Directions for this task: Set down the material exactly as given, please, from its first line through the line that includes "# portal plane".

Source data:
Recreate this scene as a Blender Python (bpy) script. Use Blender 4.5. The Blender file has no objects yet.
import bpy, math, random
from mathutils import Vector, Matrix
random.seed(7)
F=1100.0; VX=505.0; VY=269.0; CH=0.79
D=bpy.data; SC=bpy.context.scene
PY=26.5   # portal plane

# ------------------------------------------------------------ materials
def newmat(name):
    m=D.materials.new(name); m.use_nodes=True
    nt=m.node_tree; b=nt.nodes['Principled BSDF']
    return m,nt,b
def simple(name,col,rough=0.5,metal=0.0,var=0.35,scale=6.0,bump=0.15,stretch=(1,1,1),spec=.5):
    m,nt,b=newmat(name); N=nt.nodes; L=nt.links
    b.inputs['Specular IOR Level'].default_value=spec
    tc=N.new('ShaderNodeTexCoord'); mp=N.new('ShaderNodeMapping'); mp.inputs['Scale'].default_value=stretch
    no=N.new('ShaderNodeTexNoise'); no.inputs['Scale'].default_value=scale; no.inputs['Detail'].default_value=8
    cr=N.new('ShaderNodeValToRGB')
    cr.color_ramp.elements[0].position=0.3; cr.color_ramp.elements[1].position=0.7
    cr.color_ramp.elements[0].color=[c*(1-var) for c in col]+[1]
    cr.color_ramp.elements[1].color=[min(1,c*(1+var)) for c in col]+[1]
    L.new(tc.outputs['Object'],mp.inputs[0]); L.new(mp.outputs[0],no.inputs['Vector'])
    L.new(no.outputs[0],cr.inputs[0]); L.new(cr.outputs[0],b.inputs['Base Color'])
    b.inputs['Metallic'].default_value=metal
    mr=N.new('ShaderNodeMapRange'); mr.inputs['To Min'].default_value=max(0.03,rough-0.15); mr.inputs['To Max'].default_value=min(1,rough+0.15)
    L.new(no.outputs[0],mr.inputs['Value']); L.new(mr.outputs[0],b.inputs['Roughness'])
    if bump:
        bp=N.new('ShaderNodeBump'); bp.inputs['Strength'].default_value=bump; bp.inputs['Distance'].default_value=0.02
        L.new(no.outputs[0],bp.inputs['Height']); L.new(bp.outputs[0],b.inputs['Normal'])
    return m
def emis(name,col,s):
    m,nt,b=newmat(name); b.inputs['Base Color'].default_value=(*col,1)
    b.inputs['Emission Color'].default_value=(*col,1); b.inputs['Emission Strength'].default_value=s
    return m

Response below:
Recreate this scene as a Blender Python (bpy) script. Use Blender 4.5. The Blender file has no objects yet.
import bpy, math, random
from mathutils import Vector, Matrix
random.seed(7)
F=1100.0; VX=505.0; VY=269.0; CH=0.79
D=bpy.data; SC=bpy.context.scene
PY=26.5   # portal plane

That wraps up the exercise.